━━ Given information ━━

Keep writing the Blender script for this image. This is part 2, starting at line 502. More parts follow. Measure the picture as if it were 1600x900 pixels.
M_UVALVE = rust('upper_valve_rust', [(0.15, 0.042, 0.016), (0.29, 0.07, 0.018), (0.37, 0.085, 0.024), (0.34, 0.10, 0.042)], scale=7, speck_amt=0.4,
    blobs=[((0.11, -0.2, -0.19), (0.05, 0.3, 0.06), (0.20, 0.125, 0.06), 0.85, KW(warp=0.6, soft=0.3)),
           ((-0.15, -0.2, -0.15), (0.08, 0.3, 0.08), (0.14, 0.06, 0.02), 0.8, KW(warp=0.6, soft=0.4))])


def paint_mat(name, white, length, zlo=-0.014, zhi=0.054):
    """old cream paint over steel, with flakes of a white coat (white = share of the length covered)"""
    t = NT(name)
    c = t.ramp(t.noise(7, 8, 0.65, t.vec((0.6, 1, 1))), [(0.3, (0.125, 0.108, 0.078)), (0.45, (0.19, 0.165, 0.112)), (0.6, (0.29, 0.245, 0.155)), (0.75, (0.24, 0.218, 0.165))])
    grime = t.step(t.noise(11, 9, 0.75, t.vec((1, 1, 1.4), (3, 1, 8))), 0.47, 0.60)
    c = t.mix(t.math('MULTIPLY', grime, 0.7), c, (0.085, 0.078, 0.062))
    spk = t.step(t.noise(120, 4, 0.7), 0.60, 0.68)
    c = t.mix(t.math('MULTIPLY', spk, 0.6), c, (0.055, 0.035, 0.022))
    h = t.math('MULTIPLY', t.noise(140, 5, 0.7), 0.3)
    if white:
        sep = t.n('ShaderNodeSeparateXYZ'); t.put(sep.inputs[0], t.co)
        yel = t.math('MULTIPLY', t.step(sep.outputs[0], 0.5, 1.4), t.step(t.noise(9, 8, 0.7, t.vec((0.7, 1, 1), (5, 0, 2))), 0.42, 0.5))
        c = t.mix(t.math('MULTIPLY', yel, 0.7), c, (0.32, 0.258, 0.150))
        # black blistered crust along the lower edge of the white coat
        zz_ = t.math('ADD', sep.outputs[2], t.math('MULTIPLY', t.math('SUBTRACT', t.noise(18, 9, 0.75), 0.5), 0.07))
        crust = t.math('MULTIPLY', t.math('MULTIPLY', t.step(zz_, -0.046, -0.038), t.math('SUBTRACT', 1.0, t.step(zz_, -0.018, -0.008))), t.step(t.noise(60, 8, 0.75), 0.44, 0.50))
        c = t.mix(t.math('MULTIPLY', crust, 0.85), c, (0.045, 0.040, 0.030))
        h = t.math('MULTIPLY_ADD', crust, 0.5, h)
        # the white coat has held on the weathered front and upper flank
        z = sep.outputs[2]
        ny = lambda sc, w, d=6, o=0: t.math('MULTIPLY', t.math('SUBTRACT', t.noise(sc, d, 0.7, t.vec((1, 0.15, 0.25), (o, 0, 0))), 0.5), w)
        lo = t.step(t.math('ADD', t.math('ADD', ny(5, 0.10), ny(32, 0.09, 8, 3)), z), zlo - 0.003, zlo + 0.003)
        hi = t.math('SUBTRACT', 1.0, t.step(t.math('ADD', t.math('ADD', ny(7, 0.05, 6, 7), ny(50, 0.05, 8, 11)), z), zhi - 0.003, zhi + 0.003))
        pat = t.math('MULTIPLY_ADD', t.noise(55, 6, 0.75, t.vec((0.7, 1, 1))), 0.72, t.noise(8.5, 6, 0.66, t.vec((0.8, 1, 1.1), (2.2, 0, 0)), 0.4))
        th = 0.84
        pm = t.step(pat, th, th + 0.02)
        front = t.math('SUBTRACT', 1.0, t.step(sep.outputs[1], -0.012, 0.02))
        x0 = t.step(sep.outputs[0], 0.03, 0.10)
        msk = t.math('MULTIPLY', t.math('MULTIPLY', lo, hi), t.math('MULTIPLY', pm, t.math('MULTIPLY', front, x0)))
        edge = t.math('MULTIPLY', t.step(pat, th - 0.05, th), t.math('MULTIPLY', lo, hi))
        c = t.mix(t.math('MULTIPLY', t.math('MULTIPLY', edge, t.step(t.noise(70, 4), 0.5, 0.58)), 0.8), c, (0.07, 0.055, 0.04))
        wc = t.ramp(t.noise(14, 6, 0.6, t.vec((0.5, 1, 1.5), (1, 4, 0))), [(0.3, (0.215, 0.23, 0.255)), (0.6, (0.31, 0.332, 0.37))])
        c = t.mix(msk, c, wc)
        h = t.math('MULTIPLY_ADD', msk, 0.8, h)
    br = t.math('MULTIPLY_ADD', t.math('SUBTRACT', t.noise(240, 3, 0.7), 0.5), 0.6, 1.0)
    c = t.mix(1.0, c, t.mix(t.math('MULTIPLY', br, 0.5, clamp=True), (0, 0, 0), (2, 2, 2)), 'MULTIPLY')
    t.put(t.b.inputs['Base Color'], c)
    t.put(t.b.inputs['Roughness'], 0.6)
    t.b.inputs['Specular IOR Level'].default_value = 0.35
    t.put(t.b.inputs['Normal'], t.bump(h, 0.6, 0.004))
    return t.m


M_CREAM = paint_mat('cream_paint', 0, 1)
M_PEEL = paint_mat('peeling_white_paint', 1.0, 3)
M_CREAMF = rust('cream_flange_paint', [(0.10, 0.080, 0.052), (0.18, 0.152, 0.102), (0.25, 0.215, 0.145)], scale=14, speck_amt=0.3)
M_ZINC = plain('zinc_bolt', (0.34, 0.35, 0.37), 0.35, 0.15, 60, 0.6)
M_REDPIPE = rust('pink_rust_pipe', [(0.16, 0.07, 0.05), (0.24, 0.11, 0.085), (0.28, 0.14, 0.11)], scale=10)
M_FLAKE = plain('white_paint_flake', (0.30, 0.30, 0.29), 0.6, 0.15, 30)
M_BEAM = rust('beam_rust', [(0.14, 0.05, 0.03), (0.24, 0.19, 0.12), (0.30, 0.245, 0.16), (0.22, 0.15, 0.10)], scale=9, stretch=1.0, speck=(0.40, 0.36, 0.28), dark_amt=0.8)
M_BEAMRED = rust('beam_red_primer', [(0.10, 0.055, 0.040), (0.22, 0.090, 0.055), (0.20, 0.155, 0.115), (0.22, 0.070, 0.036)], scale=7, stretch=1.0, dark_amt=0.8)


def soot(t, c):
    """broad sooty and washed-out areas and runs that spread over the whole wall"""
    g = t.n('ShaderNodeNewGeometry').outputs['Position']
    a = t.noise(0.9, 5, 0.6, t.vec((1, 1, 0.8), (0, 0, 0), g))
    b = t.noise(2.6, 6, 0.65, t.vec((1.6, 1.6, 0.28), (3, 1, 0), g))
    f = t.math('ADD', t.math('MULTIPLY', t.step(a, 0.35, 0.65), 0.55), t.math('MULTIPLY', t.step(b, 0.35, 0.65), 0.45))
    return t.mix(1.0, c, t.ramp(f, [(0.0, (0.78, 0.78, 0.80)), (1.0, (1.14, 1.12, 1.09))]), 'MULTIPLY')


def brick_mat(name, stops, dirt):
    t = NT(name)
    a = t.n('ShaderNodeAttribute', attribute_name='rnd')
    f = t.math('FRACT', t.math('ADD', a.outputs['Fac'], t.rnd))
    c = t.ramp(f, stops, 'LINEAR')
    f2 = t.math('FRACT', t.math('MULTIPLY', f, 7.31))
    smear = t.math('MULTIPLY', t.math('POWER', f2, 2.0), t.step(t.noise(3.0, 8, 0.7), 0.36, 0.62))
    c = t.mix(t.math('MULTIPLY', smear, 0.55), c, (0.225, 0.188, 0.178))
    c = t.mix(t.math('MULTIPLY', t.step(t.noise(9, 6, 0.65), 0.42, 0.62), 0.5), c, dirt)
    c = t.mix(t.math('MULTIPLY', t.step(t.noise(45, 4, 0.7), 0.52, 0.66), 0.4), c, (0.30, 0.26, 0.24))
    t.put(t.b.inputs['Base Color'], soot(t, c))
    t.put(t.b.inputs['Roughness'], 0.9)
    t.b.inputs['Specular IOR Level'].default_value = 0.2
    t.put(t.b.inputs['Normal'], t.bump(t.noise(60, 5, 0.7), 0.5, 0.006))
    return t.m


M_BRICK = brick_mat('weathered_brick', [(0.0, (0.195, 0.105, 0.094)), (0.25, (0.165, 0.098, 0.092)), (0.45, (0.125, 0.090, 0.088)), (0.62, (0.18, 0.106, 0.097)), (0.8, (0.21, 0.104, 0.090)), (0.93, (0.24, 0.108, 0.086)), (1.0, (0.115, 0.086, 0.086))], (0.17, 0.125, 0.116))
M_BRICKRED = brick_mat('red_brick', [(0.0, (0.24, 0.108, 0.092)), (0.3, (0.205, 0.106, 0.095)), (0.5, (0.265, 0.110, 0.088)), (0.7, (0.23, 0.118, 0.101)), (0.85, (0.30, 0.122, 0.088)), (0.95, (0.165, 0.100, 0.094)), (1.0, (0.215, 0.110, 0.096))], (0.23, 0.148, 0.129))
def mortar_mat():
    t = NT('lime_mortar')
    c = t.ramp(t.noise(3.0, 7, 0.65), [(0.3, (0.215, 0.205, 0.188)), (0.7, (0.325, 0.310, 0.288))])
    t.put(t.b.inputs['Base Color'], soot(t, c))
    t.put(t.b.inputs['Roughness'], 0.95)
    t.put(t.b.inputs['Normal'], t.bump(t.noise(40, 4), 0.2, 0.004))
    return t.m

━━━

=== Problem to solve ===
Return the opening line of the data and every line after it through the line containing "0.8, KW(warp=0.6, soft=0.4))])", please, exactly as written and with nothing added.

=== In response ===
Keep writing the Blender script for this image. This is part 2, starting at line 502. More parts follow. Measure the picture as if it were 1600x900 pixels.
M_UVALVE = rust('upper_valve_rust', [(0.15, 0.042, 0.016), (0.29, 0.07, 0.018), (0.37, 0.085, 0.024), (0.34, 0.10, 0.042)], scale=7, speck_amt=0.4,
    blobs=[((0.11, -0.2, -0.19), (0.05, 0.3, 0.06), (0.20, 0.125, 0.06), 0.85, KW(warp=0.6, soft=0.3)),
           ((-0.15, -0.2, -0.15), (0.08, 0.3, 0.08), (0.14, 0.06, 0.02), 0.8, KW(warp=0.6, soft=0.4))])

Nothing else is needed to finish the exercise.